WHAT NEEDS TO BE DONE:
From the first line of the data below, copy each line up to the one containing "from mathutils import", and include that line too.

SUPPLIED INFORMATION:
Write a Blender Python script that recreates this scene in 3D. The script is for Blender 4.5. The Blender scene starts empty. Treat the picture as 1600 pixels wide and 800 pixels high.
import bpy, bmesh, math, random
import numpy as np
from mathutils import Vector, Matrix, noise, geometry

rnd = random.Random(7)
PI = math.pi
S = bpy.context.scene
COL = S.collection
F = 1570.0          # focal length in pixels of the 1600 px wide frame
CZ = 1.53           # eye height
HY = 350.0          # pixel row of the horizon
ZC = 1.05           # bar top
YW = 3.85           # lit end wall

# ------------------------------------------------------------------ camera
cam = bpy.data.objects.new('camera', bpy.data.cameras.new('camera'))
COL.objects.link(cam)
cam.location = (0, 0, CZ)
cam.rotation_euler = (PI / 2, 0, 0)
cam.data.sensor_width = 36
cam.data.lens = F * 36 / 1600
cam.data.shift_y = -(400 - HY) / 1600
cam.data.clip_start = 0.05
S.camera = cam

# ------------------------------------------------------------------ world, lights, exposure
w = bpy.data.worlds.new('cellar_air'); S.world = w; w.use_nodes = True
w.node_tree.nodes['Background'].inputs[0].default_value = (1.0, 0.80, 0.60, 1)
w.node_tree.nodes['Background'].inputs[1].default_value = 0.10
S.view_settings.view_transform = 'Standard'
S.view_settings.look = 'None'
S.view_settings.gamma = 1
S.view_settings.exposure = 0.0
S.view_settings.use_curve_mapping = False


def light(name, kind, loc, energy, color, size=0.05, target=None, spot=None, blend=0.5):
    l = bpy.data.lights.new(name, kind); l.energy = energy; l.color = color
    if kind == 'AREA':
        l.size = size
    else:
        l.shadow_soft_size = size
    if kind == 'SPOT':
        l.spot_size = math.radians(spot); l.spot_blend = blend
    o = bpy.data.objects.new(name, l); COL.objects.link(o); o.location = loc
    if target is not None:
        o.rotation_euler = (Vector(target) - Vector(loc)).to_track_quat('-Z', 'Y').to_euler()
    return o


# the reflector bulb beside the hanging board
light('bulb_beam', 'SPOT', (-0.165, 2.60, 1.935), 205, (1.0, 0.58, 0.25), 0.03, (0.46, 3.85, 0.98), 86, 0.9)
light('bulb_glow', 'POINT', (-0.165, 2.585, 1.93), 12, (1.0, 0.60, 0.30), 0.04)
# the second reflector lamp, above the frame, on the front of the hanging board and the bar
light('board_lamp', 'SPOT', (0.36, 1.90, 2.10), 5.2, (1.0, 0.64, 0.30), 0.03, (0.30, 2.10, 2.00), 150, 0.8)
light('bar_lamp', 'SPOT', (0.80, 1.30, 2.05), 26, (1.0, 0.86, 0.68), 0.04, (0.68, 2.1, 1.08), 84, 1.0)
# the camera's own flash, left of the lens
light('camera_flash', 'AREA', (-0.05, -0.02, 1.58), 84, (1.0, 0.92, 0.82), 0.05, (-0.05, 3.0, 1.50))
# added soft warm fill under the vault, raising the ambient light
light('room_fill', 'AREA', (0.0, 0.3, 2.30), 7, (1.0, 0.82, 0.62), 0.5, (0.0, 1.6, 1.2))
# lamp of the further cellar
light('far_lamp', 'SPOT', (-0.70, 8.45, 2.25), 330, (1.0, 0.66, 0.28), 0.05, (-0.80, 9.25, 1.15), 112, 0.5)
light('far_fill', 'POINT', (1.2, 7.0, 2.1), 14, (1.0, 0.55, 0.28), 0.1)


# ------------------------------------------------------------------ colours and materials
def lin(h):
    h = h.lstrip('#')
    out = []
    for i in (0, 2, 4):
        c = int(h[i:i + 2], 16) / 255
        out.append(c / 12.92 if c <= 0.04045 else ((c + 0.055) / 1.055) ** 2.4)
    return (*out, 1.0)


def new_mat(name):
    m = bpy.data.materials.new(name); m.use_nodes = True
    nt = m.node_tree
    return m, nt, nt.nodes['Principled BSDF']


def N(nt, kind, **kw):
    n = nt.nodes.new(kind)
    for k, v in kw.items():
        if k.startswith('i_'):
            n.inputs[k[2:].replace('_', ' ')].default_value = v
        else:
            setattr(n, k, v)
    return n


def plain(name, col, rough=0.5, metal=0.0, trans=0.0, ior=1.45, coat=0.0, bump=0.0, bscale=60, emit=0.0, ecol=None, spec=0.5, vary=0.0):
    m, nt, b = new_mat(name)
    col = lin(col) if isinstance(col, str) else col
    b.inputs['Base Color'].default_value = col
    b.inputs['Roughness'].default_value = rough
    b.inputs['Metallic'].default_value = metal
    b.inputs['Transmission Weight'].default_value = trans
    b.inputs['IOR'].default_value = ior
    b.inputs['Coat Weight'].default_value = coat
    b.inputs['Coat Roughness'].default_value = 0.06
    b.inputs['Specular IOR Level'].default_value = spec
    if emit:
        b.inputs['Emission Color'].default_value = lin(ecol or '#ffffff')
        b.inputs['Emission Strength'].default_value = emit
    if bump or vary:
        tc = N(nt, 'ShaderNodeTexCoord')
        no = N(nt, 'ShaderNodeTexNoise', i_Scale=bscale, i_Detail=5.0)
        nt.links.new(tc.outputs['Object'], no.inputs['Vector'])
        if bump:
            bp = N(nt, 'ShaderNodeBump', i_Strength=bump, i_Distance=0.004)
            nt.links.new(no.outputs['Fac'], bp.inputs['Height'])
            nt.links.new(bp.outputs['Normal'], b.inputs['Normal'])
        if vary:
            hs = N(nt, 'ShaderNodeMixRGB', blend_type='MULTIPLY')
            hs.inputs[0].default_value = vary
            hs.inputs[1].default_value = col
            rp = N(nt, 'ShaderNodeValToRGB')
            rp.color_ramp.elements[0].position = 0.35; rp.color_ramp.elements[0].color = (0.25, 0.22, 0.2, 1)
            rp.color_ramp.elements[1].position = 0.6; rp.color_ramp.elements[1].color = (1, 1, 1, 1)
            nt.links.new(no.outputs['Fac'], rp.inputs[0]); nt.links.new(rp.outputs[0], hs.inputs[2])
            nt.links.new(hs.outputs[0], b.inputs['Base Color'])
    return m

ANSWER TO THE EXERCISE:
Write a Blender Python script that recreates this scene in 3D. The script is for Blender 4.5. The Blender scene starts empty. Treat the picture as 1600 pixels wide and 800 pixels high.
import bpy, bmesh, math, random
import numpy as np
from mathutils import Vector, Matrix, noise, geometry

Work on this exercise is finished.